Does anyone else find it odd that the eight year comparison begins in 1928? Or even 1929? The canonical beginning of the Great Depression is 29 October 1929, and while there were already signs of economic softening in 1929, the event most directly comparable to the failure of Lehmans is that of Creditanstalt on 11 May 1931. An eight year period comparison 1931--9/2009--2015 would take in the recession of 1938, which is the event that comes to my mind in connection with the late downside GDP numbers.

This is obviously slightly different from the claim that the "Long Recession" has so far lasted longer than the "Great Depression" and shows signs of being more damaging because of its longer run; but since the "Long Recession" isn't over, it's a bit premature to be proclaiming victory!

As for the data, I eventually rustled up this (not from StatsCan, because they're just intimidating): Year/change GDP; 1936/+5.39; 1937/+9.41; 1938/+2.61; 1939/+5.96. Unemployment rate: 1936/16.7%; 1937/12.5; 1938/15.1; 1939/14.1.

It is the surprising depth of the 1938 dropoff --a global, and not just American phenomena-- followed by the weakness in 1939, made less distinct in the annualised data by the pushing of that mysterious button, whatever it could have been, on 9 September 1939, that drew attention to Hansen's thesis. If the "recovery" of 1935--8 was just a "dead cat bounce," something was deeply, deeply wrong with the Canadian (as the world) economy.

But then some crazy, mysterious thing happened at 4:40 in the morning, central European time, on 1 September 1939, and everything changed, and it turned out that Hansen, with his crazy theory that secular stagnation could only be ended by only "permanent government deficits" to maintain demand, was wrong! Hurrah!

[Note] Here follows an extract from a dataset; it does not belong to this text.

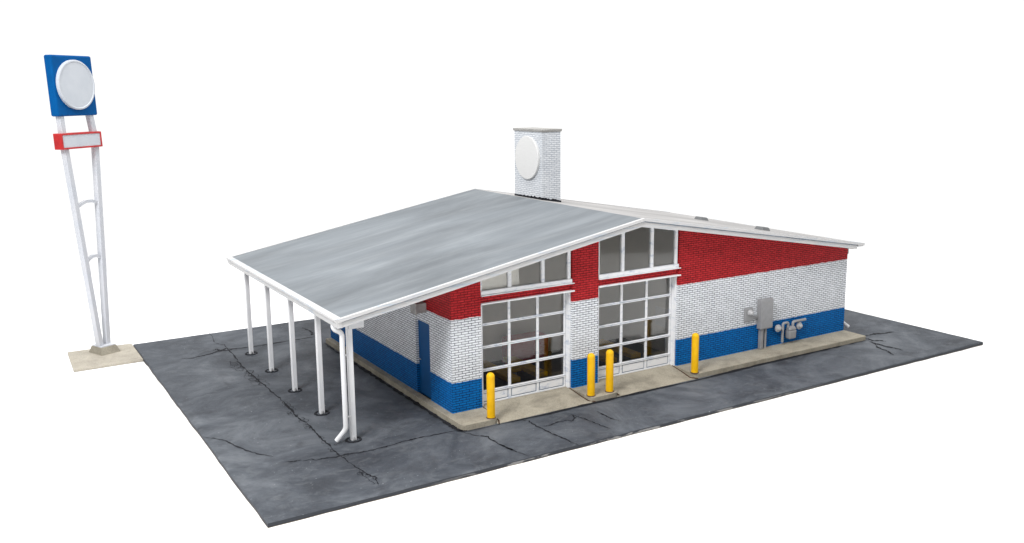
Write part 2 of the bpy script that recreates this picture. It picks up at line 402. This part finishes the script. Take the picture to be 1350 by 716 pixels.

America's dropoff was already ending by the spring of 1939 and 2nd/3rd quarter growth accelerated rapidly. There wasn't much deficit spending either. During the war investment spending was nationalized and everybody capitalized for the war effort.

Bert:
The American economy did, indeed, recover in late 1938 --but only to a point. I took a quick stroll through my press coverage notes, but mainly came away with the realisation that The Economist was basically always pessimistic in those days. So I will direct you instead to Wikipedia. You'll find there the claim that a substantial spending public spending package played a significant role in the recovery.

In this vein, I direct you to the 1939 Federal budget. (Receipts, 78.2 billion; outlays, 114, equal to 3.1% of GDP). You will note that Allied armaments purchases began in the spring of 1939, and really ramped up after September. Nevertheless, employment did not reach 1937 peaks until the outbreak of war.